At around 11:15 pm last night, when Rachel Maddow suddenly announced that Obama had won Ohio, putting him over the top, I felt joy, and also relief. A heavy tension lifted from my body, a tension that I’d felt for I don’t know how long — going back to the 2010 midterms, and even before then. Scott Brown’s election in early 2010? Death panels in the summer of 2009? The rise of the Tea Party a few months after Obama took office?
We have a weird system in this country: if you get elected president, you’re a success, but if you serve only one term as president, then you’re a failure. You’re only considered a successful present if you get re-elected. Presidents really start running for re-election the moment they win that first term.
And last night he did it. This man who came seemingly out of nowhere a few years ago to win the presidency in 2008 just did it again. One-term presidents (Carter, Bush I) are a blip; two-term presidents (Clinton, Bush II) get eras named after them. We’re not in the Obama blip; we’re in the Obama era. Now even more kids will grow up under a black president, and they will find nothing extraordinary about it at all.

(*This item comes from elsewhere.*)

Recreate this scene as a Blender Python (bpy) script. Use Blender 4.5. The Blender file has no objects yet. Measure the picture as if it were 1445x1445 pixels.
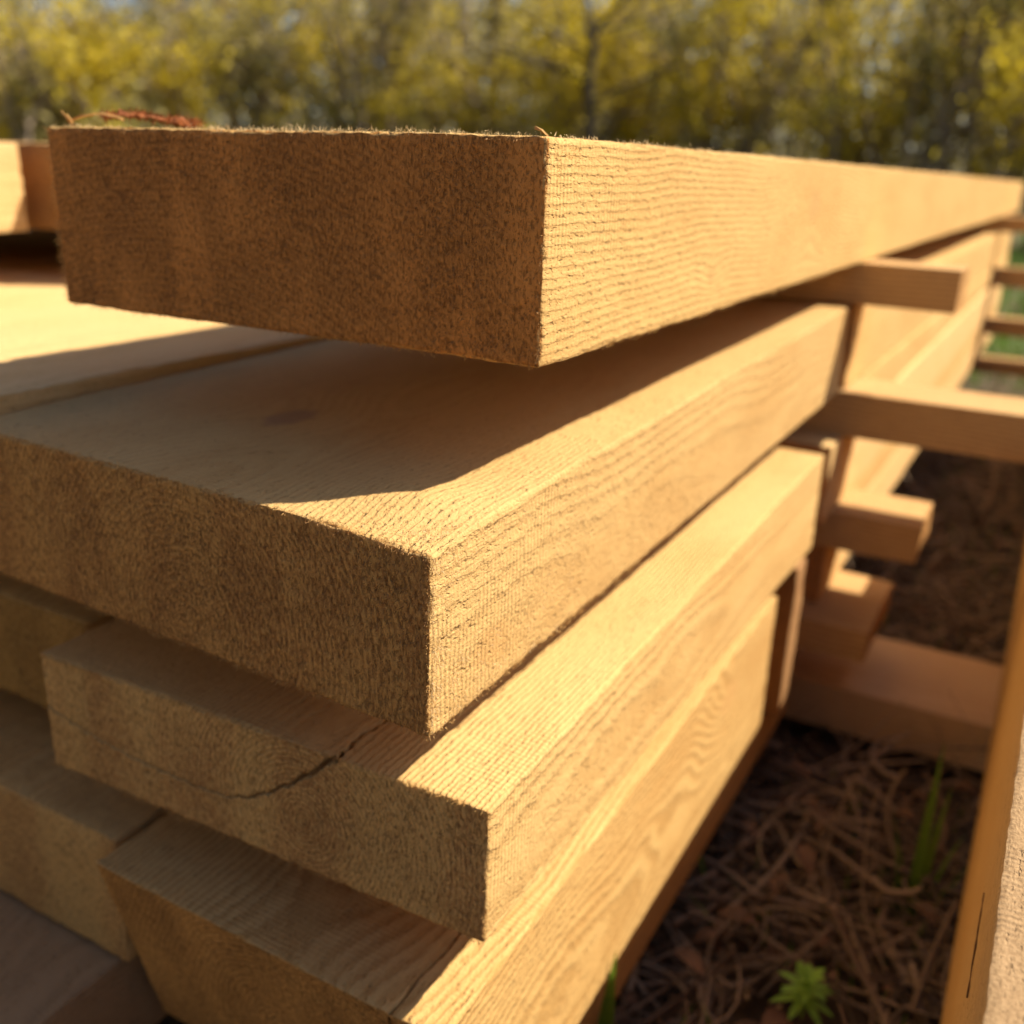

Here is what I wrote about Barack Obama after he was elected four years ago:
Obama will make mistakes. He has difficult decisions ahead. Our country’s in the toilet. And day-to-day governance is messy, with its daily news cycles, the messy legislative process, wins and losses, Washington sniping, political roundtables on TV. Poetry gives way to prose. In the euphoria of his election and inauguration, Bill Clinton talked about changing the culture of Washington. So did George W. Bush. It never happened.
There will be times I disagree with President Obama, get annoyed at him, disappointed in him. There will be times when the public does as well.
But this is an extraordinary man. And if things are even a smidgen better than they’ve been for the last eight years, we’re in luck.
In retrospect, this seems pretty accurate to me. There have been a few times that I’ve been really pissed off at Obama: after Scott Brown’s election, after the midterms when it seemed like repealing Don’t Ask Don’t Tell was off the table, during the debt ceiling crisis, and most recently about a month ago, when he tanked during the first debate. But I always come back.
During the transition four years ago, when Obama was at the height of his promise and seemed like he’d be truly, remarkably transformative president along the lines of FDR, I read a biography of FDR. Thinking back to that time, happy thoughts mingle in my head — the holiday season, the promise of a revolutionary presidency, a good book.
Now we’re coming upon the holiday season again, and instead of being almost over, it turns out the Obama presidency is not yet even halfway done. (We’re about 47.5% through it, to be specific.) This is probably the happiest time for a two-term president: after getting re-elected, but before the second inauguration. There’s lots of work to do — fixing the fiscal cliff, most importantly — but he also gets to enjoy a moment of triumph.